Monday 10th December 2018

Resource Clips



Miners welcome Ottawa’s fall fiscal update

by Greg Klein | November 22, 2018

A five-year extension to the Mineral Exploration Tax Credit was just one reason why industry praised this week’s federal government Fall Economic Statement. Still, the credit won most of the praise.

Ottawa’s fall fiscal update welcomed by miners

As an important enhancement to the flow-through benefit, the first multi-year extension in the tax credit’s 18-year history had long been advocated by the Prospectors and Developers Association of Canada, the group stated. The renewal will “provide greater certainty and boost confidence for investors, and signals government’s appreciation of the importance of our junior exploration sector,” said PDAC COO Lisa McDonald.

The credit will encourage longer-term planning, giving companies greater assurance “to finance not only the current year of their exploration programs, but also any subsequent exploration necessary to fully scope the mineral potential of a particular property,” the group added.

Echoing those sentiments, the Mining Association of Canada also praised other benefits announced by the Liberal government:

  • The Accelerated Investment Incentive, allowing miners to write off three times the eligible cost of newly acquired assets in the year of purchase

  • The immediately write-off of the full cost of specified clean energy equipment

  • An $800-million/five-year boost to the Strategic Innovation Fund to support businesses

  • A new Export Diversification Strategy aiming for a 50% increase in overseas exports by 2025

  • A proposed $13.6-million funding increase to the Multimodal Integrated Passenger-Freight Information System

  • Enhancements to the Canadian Trade Commissioners Service, including a three-fold expansion to the CanExport program that would help Canadian businesses enter new markets

  • Proposals to streamline regulations, including the establishment of a dedicated External Advisory Committee on Regulatory Competitiveness

  • $773.9 million over five years to improve national trade corridors

Canada’s tax regime is a major determinant of its attractiveness for domestic and international mining investment. MAC appreciates the government’s recognition of the need to improve Canada’s investment competitiveness in mining.—Pierre Gratton,
Mining Association of Canada

MAC stated that Canada’s tax regime lost ground to international competitors when previous budgets reduced or eliminated several direct and indirect mining-related tax credits, while recent American reforms further hindered Canada’s mining tax competitiveness.
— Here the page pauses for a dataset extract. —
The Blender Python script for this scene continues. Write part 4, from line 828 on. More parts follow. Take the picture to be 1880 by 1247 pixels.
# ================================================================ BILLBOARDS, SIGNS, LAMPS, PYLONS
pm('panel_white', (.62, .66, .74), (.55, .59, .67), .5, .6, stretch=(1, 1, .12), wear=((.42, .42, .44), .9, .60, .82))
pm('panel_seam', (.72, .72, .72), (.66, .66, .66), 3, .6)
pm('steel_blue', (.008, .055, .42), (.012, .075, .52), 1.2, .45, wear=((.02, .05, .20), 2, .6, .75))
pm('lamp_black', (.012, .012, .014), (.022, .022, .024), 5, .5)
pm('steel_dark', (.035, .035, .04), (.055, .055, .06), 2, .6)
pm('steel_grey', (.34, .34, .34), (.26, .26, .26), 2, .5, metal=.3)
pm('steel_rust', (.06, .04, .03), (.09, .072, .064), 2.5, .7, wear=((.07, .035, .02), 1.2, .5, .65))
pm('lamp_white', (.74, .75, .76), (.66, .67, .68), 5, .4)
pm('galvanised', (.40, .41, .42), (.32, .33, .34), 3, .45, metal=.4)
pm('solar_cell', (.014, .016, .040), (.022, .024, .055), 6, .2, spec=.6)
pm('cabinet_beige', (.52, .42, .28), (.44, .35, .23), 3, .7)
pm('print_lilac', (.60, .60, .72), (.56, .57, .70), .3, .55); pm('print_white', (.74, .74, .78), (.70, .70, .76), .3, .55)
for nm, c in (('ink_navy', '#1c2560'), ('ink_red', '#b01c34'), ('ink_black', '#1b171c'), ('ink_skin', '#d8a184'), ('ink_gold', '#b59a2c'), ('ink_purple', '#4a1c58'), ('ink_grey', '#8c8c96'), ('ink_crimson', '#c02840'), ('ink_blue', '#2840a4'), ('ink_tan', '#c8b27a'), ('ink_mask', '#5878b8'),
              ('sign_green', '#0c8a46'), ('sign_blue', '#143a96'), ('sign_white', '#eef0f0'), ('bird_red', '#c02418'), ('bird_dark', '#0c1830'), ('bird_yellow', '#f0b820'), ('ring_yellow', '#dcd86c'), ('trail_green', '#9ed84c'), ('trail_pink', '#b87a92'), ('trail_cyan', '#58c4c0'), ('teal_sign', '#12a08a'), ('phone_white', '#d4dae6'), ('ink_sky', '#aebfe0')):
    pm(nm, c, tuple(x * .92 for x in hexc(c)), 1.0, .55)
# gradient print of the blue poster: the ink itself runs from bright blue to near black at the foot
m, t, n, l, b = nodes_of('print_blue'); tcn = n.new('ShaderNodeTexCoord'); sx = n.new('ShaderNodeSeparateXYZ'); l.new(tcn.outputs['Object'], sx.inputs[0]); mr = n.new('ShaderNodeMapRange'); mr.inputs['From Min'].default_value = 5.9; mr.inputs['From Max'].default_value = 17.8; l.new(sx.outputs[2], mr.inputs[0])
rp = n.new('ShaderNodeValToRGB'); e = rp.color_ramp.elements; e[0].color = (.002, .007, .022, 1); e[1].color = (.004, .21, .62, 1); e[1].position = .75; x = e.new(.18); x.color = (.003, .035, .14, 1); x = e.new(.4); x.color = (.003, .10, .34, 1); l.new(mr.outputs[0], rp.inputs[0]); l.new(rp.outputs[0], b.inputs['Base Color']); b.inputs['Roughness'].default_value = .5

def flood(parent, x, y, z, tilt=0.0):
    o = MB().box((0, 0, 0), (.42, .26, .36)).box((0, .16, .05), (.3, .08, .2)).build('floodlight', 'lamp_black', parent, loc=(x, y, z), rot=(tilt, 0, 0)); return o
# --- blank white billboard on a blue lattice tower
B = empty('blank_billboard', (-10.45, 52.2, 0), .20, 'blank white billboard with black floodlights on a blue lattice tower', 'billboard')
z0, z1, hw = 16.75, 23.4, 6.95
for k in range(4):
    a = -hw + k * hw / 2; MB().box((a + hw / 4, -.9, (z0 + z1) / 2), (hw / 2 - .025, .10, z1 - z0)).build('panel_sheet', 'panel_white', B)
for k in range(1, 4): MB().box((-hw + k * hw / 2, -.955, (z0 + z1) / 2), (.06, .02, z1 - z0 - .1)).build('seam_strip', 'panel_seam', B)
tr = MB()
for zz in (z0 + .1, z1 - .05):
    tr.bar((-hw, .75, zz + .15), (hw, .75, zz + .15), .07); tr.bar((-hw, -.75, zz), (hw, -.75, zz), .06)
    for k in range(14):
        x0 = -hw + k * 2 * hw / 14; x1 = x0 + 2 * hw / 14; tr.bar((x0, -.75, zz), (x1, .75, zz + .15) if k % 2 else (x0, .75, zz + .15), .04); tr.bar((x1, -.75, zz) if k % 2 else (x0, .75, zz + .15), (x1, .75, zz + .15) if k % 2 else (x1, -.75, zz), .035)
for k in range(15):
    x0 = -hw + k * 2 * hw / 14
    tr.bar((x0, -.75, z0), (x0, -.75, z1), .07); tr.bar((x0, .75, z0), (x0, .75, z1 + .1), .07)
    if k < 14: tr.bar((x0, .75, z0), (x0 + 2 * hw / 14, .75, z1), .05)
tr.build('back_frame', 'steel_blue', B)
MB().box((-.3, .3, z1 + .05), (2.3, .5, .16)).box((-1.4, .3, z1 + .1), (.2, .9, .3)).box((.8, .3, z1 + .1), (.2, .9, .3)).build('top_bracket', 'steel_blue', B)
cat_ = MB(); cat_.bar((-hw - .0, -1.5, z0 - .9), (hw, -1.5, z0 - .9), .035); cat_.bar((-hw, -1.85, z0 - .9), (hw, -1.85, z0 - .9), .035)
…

“Canada’s tax regime is a major determinant of its attractiveness for domestic and international mining investment,” commented MAC president/CEO Pierre Gratton. “MAC appreciates the government’s recognition of the need to improve Canada’s investment competitiveness in mining.”

While announcing its fiscal update, Ottawa said Canada’s 3% economic growth excelled other G7 nations last year and the country “expects to remain among the fastest-growing economies this year and next.”

The Liberals also project a federal deficit decline from $19.6 billion to $11.4 billion by 2024. The government also forecast a continuous drop in federal debt to GDP, falling to 28.5% by 2024.

Canada’s mining industry employs 634,000 people and contributes $96.5 billion annually to the federal GDP.